Wael Deyab, Associate

The United Arab Emirates (UAE) is one of the fastest-growing countries in the field of construction and real estate development. Among the seven emirates in UAE, the Emirate of Dubai is one of the leading contributors in the speedy growth of construction and real estate development through the issuance of comprehensive real estate legislations as mechanisms to create protection, assurance and security to the developers, both local and foreign investors and all parties involved in the real estate sector.

Due to the influx of real estate investment in Dubai, it is inevitable that some property buyers experienced difficulties, such as delay in the completion of projects by real estate developers, which make the investors and buyers in constant concern and lead them to seek judicial protection by filing cancelation of the Sale and Purchase Agreement, request for compensation for delay and claim for refund from the real estate developer.

In this regard, the judicial trend in Dubai has three aspects:

First: whether the project’s status is effective and the project’s achievement percentage exceeds 70%.

Second: Whether the project status is ineffective and the project’s achievement percentage is low.

Third: If the status of the project is canceled.
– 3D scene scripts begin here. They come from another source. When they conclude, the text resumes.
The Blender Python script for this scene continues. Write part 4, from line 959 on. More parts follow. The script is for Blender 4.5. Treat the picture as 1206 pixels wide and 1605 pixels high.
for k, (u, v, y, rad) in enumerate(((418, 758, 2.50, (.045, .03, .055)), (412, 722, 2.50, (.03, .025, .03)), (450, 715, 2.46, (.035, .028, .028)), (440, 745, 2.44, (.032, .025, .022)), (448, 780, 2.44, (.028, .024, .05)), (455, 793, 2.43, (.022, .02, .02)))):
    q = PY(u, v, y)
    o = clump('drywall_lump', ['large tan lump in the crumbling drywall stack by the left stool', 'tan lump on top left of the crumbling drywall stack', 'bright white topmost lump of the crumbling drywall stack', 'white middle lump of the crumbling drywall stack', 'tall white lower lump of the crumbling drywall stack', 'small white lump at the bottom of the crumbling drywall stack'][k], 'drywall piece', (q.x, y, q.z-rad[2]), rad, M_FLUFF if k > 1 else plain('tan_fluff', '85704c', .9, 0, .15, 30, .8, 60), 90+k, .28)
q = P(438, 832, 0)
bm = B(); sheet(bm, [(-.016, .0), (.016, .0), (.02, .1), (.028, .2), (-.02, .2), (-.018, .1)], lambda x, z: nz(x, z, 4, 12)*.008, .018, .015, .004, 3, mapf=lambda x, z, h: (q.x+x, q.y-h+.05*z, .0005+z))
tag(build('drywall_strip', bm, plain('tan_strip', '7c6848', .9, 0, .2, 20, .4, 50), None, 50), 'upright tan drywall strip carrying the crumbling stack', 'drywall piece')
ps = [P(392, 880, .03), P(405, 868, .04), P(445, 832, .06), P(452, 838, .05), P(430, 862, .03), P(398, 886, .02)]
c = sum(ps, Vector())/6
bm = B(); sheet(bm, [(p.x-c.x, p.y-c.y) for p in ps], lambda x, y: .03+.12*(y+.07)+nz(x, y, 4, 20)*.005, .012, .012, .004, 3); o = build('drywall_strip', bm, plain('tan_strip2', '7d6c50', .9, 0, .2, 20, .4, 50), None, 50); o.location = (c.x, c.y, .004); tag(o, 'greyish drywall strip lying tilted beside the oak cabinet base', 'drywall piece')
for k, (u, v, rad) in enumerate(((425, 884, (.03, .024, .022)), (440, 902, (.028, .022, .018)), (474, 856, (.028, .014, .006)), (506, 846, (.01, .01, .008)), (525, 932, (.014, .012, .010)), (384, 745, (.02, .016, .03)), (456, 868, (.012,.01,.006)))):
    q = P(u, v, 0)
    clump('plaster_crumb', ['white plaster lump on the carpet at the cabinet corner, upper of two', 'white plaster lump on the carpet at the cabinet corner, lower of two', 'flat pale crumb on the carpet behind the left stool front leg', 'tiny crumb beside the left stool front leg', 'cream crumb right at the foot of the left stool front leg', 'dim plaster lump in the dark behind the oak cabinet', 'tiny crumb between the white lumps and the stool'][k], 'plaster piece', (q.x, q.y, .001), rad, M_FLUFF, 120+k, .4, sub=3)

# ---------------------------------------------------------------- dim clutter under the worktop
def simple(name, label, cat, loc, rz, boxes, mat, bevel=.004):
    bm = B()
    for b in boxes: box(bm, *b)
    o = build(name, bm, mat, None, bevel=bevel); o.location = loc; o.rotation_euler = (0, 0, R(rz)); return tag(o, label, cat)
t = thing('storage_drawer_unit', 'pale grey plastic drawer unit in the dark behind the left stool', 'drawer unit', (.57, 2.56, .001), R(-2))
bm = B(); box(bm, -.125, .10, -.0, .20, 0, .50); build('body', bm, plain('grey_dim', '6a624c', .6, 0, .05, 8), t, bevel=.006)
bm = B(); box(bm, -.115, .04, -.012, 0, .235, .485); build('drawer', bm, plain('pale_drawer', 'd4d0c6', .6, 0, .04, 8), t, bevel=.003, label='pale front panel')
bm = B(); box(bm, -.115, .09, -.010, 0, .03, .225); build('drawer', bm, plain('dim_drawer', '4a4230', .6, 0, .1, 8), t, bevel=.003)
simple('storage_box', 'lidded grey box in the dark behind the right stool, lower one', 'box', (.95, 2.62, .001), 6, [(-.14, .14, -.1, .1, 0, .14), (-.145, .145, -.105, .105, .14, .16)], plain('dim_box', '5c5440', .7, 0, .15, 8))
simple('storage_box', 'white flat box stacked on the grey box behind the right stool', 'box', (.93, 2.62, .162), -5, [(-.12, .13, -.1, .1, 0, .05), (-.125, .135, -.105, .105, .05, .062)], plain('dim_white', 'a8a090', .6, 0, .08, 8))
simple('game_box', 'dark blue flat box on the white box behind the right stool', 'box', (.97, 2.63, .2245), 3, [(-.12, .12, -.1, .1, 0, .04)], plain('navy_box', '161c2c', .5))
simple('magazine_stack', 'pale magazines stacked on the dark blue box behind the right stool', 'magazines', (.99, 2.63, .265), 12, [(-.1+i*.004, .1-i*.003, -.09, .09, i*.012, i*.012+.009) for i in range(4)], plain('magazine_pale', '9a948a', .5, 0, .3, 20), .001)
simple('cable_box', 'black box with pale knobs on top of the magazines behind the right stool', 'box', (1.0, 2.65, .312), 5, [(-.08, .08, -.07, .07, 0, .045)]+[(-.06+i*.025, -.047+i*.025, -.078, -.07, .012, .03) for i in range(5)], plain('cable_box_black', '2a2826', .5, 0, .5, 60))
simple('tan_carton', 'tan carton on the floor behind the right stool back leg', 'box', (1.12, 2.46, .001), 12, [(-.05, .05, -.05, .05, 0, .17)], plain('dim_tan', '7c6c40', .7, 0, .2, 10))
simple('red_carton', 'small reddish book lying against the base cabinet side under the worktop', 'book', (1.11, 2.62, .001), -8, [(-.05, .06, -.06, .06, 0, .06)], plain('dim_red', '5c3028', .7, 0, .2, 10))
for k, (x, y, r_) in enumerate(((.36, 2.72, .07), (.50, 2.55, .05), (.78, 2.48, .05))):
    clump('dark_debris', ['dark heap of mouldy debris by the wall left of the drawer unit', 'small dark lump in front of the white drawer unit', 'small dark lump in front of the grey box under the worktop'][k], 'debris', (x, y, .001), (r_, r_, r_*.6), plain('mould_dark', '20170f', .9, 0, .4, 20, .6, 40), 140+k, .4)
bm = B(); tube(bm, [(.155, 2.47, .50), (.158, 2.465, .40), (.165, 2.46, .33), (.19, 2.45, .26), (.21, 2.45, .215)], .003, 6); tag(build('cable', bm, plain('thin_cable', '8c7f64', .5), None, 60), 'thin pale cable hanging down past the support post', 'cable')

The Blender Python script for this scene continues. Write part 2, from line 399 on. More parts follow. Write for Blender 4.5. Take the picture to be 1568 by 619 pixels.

In this article, we present the position of the Dubai Court of Cassation on the first aspect which is if the percentage of the project exceeds 70% and the project status is effective. Is the judiciary going to cancel the contract or not? – and clarify this according to the following:

Whereas, the Dubai Court of Cassation determined that, pursuant to the principle of good faith set out in Article 246 of the Civil Transactions Law, it is not permissible for any of the contract parties to refrain from fulfilling their obligation or request cancelation of the contract if the other party has fulfilled his corresponding obligation or a large part of their obligation so that what is not implemented is minimal to the extent that it does not justify the other party who has failed to perform his obligation to take such an action because he is  lacking the good faith in using his right. And that the provisions of Article 272 of the Civil Transactions Law – it has been clarified in the memorandum to this law that the judge does not force the debtor to respond to the request to cancel the contract in case the debtor fails to fulfill his obligations, therefore, the judge may grant him specified additional time, thus, the cancelation shall be governed only by the existence of three conditions:

First:  the implementation of the contract is still possible;

Second:  the creditor requests the cancelation of the contract without its implementation; and

Third: the debtor refrains to fulfill his obligations, so the decision to cancel is justified.

The delay in implementing the contract which gives the parties the right to request the cancelation of the contract shall be decided by the competent court, which has the power to evaluate and understand the facts of the claim.

Dubai Court of Cassation judgment issued on 27-04-2014 appeal no 216 /2013 real estate

The above-mentioned judgment by the Dubai Court of Cassation affirms the judgments rendered by both the Court of First Instance and Court of Appeal whereby it resolved to dismiss the buyer’s claim/request to cancel the sale and purchase agreement based on the delay by the project developer to hand over the real estate unit. The judgment of the Court of Appeal stated that “the documents of the claim, including the expert report provide that, the percentage of completion in the building is 75% and the work is progressing on the project, therefore, it is clear from the sale and purchase agreement that the seller/developer has the right to extend the completion period to another 12 months from the agreed completion date, thus delaying the handover of the unit is justified and the contract may not be canceled as long as the work is in progress and the remaining time to complete the project is short”, which does not justify the cancelation of the contract and the refund of the claimed amounts.

Whereas, it is determined that the judiciary in Dubai rejects the claim to cancel the sale and purchase agreement in case of delay of the developer in completing the project, though, it is dependent on several factors, including that the seller/developer has to justify the issue of delay and whether he informed the buyer of the delay or not, and also that the developer is in good faith in completing the project at the earliest possible time, since the remaining period to complete the project is short and what has been achieved exceeds 70%.

The above interpretation shows that the judicial trend of rejecting the request of cancelation is, in fact, protecting the real estate development in the Emirate in order not to burden the developers, especially since they proved their good faith to complete the project.

Whereof, the first aspect has been clarified in this article, we will discuss the second and third aspects in the next coming articles.